**DIRECTION**. Return the listing below verbatim. Pictures do not belong in the copy.

**DATASET EXCERPT**.
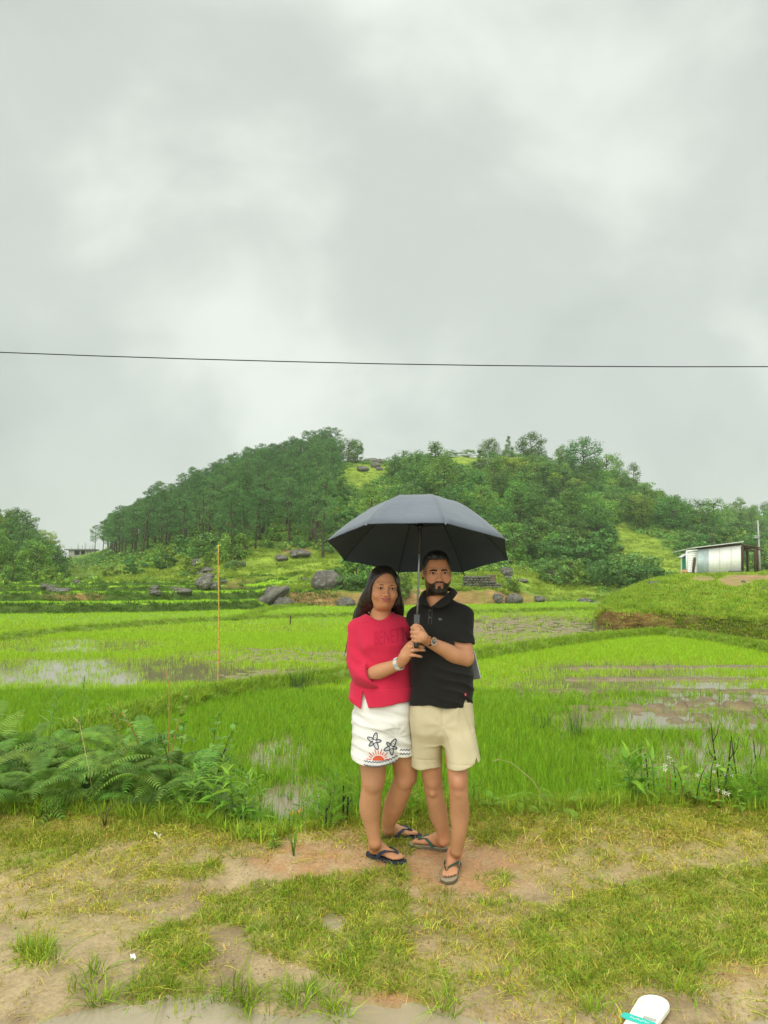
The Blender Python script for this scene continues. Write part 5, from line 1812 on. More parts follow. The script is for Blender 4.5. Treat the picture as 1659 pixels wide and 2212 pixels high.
# forearm and fist
H = np.array([.166, 3.952, 1.318])
W = at(926, 1386, 3.985)
va = Vol((.10, 3.86, 1.12), (.52, 4.20, 1.42), .0025)
va.op(cone(aS * .8 + aE * .2 + np.array([-.006, 0, 0]), aE, .046, .047), .03)
chain(va, [(aE + np.array([.004, 0, -.004]), .047), (aE * .72 + W * .28 + np.array([0, -.004, -.012]), .045), (aE * .45 + W * .55 + np.array([0, 0, -.006]), .038), (W, .0275), (H + np.array([.028, -.020, -.010]), .027)], .02)
mm = .001
hp = lambda x, y, z: H + np.array([x, y, z]) * mm
va.op(cone(hp(28, -22, -8), hp(8, -27, 12), .023, .020, ((0, 1, 0), .75)), .012)
va.op(cone(hp(26, -20, -14), hp(8, -25, -20), .022, .018, ((0, 1, 0), .75)), .012)
for i, z in enumerate((32, 11, -10, -30)):
    r = (10.6, 10.8, 10.3, 9.3)[i] * mm
    x0 = (0, -1, 0, 4)[i]
    va.op(cone(hp(12 + x0, -25, z * .9), hp(-10 + x0, -23, z), r * 1.06, r), .006)
    va.op(cone(hp(-10 + x0, -23, z), hp(-21 + x0, -4, z + 1), r, r * .98), .0035)
    va.op(cone(hp(-21 + x0, -4, z + 1), hp(-10 + x0, 16, z), r * .98, r * .9), .004)
    va.op(cone(hp(-10 + x0, 16, z), hp(6, 18, z - 1), r * .9, r * .82), .004)
    va.op(ellip(hp(11 + x0, -33, z * .92), (.0085, .007, .0085)), .006)
chain(va, [(hp(30, -8, 10), .016), (hp(18, -6, 34), .0125), (hp(-2, -14, 46), .0108), (hp(-14, -12, 44), .0092)], .006)
AV, AF = va.nets()
allV, allF = join_vf([(HV, HF), (BV, BF), (AV, AF)])
bc = skin_cols(np.concatenate([BV, AV]), (.500, .245, .130), 13)
lo_ = np.concatenate([BV, AV])
# knees and feet are darker skin
for kp in (at(990, 1695, 4.10), at(935, 1690, 4.25)):
    dk = np.exp(-((lo_ - kp) ** 2).sum(1) / .045 ** 2)
    bc = bc * (1 - np.array([.22, .28, .28])[None] * dk[:, None])
part('body', allV, allF, m_skin, man, mbase, {'Col': np.clip(np.concatenate([hc, bc]), 0, 1)})
eyes_for(MH, man, mbase, 'man')

# hair
vh = Vol(at(900, 1290, 4.34) - np.array([0, .32, 0]), at(990, 1180, 4.34), .0026)
vh.op(ellip((0, .020, .030), (.0775, .0985, .083)), .01, MH)
vh.op(ellip((.000, -.004, .074), (.062, .078, .044)), .02, MH)
vh.op(ellip((-.010, -.030, .090), (.046, .046, .026)), .014, MH)
Ih = np.array(MH.inverted())


def hair_keep(X, Y, Z):
    x, y, z = [Ih[i, 0] * X + Ih[i, 1] * Y + Ih[i, 2] * Z + Ih[i, 3] for i in range(3)]
    fl = np.where(y < .01, np.interp(np.abs(x), [0, .030, .050, .060, .068, .08], [.073, .072, .068, .046, .0, -.06]), -.2)
    sd_ = np.interp(y, [-.10, -.062, -.046, -.022, .0, .02, .06, .12], [.074, .058, .026, -.002, -.010, .002, -.045, -.06])
    line = np.maximum(fl, sd_)
    return line - z


vh.cut(hair_keep, .005)
vh.warp(lambda X, Y, Z: -.0022 * vn(X * 70 + Y * 30, Y * 14, Z * 40, 21) - .0010 * vn(X * 190, Y * 40, Z * 120, 23))
V_, F_ = vh.nets()
part('hair', V_, F_, m_hairm, man, mbase)


def brow(M, s, pts, r, par, base):
    vv = []
    mb = MB()
    mb.tube([(M @ Vector((s * x, y, z))) - Vector(base) for x, y, z in pts], r, 8, flat=.55)
    mb.build('eyebrow', m_brow, par)


for s in (-1, 1):
    brow(MH, s, [(.010, -.0905, .0140), (.022, -.0905, .0162), (.035, -.0855, .0172), (.047, -.0760, .0135), (.052, -.0705, .0100)], [.0032, .0044, .0043, .003, .0012], man, mbase)

# polo shirt
TS = [(1538, 954, 67, 0, .130), (1500, 953, 66, -.008, .129), (1450, 953, 65, -.014, .131), (1400, 952, 63, -.014, .130), (1360, 951, 61, -.006, .120), (1330, 950, 56, .002, .102), (1312, 948, 46, .008, .082), (1298, 946, 30, .014, .066), (1290, 946, 24, .014, .06)]
vs = Vol((-.05, 3.95, at(829, 1548, 4.2)[2]), (.60, 4.55, at(829, 1262, 4.2)[2]), .0042)
vs.op(loft(lrows(TS, MY0)), .02)
vs.op(cone(at(935, 1311, 4.21), at(998, 1333, 4.20), .054, .060), .035)
vs.op(cone(at(952, 1311, 4.22), at(904, 1333, 4.25), .052, .054), .035)
sl_end = at(1001.5, 1390, 4.135)
vs.op(cone(at(998, 1334, 4.20), sl_end + np.array([0, -.01, -.04]), .060, .062), .03)
vs.op(cone(at(903, 1336, 4.26), at(872, 1400, 4.44), .054, .060), .03)
# opening at the neck
zV, xV = at(930, 1313, 4.08)[2], at(930, 1313, 4.08)[0]
xl, xr_, zt_ = at(914, 1270, 4.1)[0], at(976, 1272, 4.1)[0], at(930, 1272, 4.1)[2]


def neck_cut(X, Y, Z):
    t = (Z - zV) / (zt_ - zV)
    a = xV + (xl - xV) * t - X
    b = X - (xV + (xr_ - xV) * t)
    return -np.maximum(np.maximum(a, b) * .75, Y - 4.17)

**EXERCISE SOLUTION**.
The Blender Python script for this scene continues. Write part 5, from line 1812 on. More parts follow. The script is for Blender 4.5. Treat the picture as 1659 pixels wide and 2212 pixels high.
# forearm and fist
H = np.array([.166, 3.952, 1.318])
W = at(926, 1386, 3.985)
va = Vol((.10, 3.86, 1.12), (.52, 4.20, 1.42), .0025)
va.op(cone(aS * .8 + aE * .2 + np.array([-.006, 0, 0]), aE, .046, .047), .03)
chain(va, [(aE + np.array([.004, 0, -.004]), .047), (aE * .72 + W * .28 + np.array([0, -.004, -.012]), .045), (aE * .45 + W * .55 + np.array([0, 0, -.006]), .038), (W, .0275), (H + np.array([.028, -.020, -.010]), .027)], .02)
mm = .001
hp = lambda x, y, z: H + np.array([x, y, z]) * mm
va.op(cone(hp(28, -22, -8), hp(8, -27, 12), .023, .020, ((0, 1, 0), .75)), .012)
va.op(cone(hp(26, -20, -14), hp(8, -25, -20), .022, .018, ((0, 1, 0), .75)), .012)
for i, z in enumerate((32, 11, -10, -30)):
    r = (10.6, 10.8, 10.3, 9.3)[i] * mm
    x0 = (0, -1, 0, 4)[i]
    va.op(cone(hp(12 + x0, -25, z * .9), hp(-10 + x0, -23, z), r * 1.06, r), .006)
    va.op(cone(hp(-10 + x0, -23, z), hp(-21 + x0, -4, z + 1), r, r * .98), .0035)
    va.op(cone(hp(-21 + x0, -4, z + 1), hp(-10 + x0, 16, z), r * .98, r * .9), .004)
    va.op(cone(hp(-10 + x0, 16, z), hp(6, 18, z - 1), r * .9, r * .82), .004)
    va.op(ellip(hp(11 + x0, -33, z * .92), (.0085, .007, .0085)), .006)
chain(va, [(hp(30, -8, 10), .016), (hp(18, -6, 34), .0125), (hp(-2, -14, 46), .0108), (hp(-14, -12, 44), .0092)], .006)
AV, AF = va.nets()
allV, allF = join_vf([(HV, HF), (BV, BF), (AV, AF)])
bc = skin_cols(np.concatenate([BV, AV]), (.500, .245, .130), 13)
lo_ = np.concatenate([BV, AV])
# knees and feet are darker skin
for kp in (at(990, 1695, 4.10), at(935, 1690, 4.25)):
    dk = np.exp(-((lo_ - kp) ** 2).sum(1) / .045 ** 2)
    bc = bc * (1 - np.array([.22, .28, .28])[None] * dk[:, None])
part('body', allV, allF, m_skin, man, mbase, {'Col': np.clip(np.concatenate([hc, bc]), 0, 1)})
eyes_for(MH, man, mbase, 'man')

# hair
vh = Vol(at(900, 1290, 4.34) - np.array([0, .32, 0]), at(990, 1180, 4.34), .0026)
vh.op(ellip((0, .020, .030), (.0775, .0985, .083)), .01, MH)
vh.op(ellip((.000, -.004, .074), (.062, .078, .044)), .02, MH)
vh.op(ellip((-.010, -.030, .090), (.046, .046, .026)), .014, MH)
Ih = np.array(MH.inverted())


def hair_keep(X, Y, Z):
    x, y, z = [Ih[i, 0] * X + Ih[i, 1] * Y + Ih[i, 2] * Z + Ih[i, 3] for i in range(3)]
    fl = np.where(y < .01, np.interp(np.abs(x), [0, .030, .050, .060, .068, .08], [.073, .072, .068, .046, .0, -.06]), -.2)
    sd_ = np.interp(y, [-.10, -.062, -.046, -.022, .0, .02, .06, .12], [.074, .058, .026, -.002, -.010, .002, -.045, -.06])
    line = np.maximum(fl, sd_)
    return line - z


vh.cut(hair_keep, .005)
vh.warp(lambda X, Y, Z: -.0022 * vn(X * 70 + Y * 30, Y * 14, Z * 40, 21) - .0010 * vn(X * 190, Y * 40, Z * 120, 23))
V_, F_ = vh.nets()
part('hair', V_, F_, m_hairm, man, mbase)


def brow(M, s, pts, r, par, base):
    vv = []
    mb = MB()
    mb.tube([(M @ Vector((s * x, y, z))) - Vector(base) for x, y, z in pts], r, 8, flat=.55)
    mb.build('eyebrow', m_brow, par)


for s in (-1, 1):
    brow(MH, s, [(.010, -.0905, .0140), (.022, -.0905, .0162), (.035, -.0855, .0172), (.047, -.0760, .0135), (.052, -.0705, .0100)], [.0032, .0044, .0043, .003, .0012], man, mbase)

# polo shirt
TS = [(1538, 954, 67, 0, .130), (1500, 953, 66, -.008, .129), (1450, 953, 65, -.014, .131), (1400, 952, 63, -.014, .130), (1360, 951, 61, -.006, .120), (1330, 950, 56, .002, .102), (1312, 948, 46, .008, .082), (1298, 946, 30, .014, .066), (1290, 946, 24, .014, .06)]
vs = Vol((-.05, 3.95, at(829, 1548, 4.2)[2]), (.60, 4.55, at(829, 1262, 4.2)[2]), .0042)
vs.op(loft(lrows(TS, MY0)), .02)
vs.op(cone(at(935, 1311, 4.21), at(998, 1333, 4.20), .054, .060), .035)
vs.op(cone(at(952, 1311, 4.22), at(904, 1333, 4.25), .052, .054), .035)
sl_end = at(1001.5, 1390, 4.135)
vs.op(cone(at(998, 1334, 4.20), sl_end + np.array([0, -.01, -.04]), .060, .062), .03)
vs.op(cone(at(903, 1336, 4.26), at(872, 1400, 4.44), .054, .060), .03)
# opening at the neck
zV, xV = at(930, 1313, 4.08)[2], at(930, 1313, 4.08)[0]
xl, xr_, zt_ = at(914, 1270, 4.1)[0], at(976, 1272, 4.1)[0], at(930, 1272, 4.1)[2]


def neck_cut(X, Y, Z):
    t = (Z - zV) / (zt_ - zV)
    a = xV + (xl - xV) * t - X
    b = X - (xV + (xr_ - xV) * t)
    return -np.maximum(np.maximum(a, b) * .75, Y - 4.17)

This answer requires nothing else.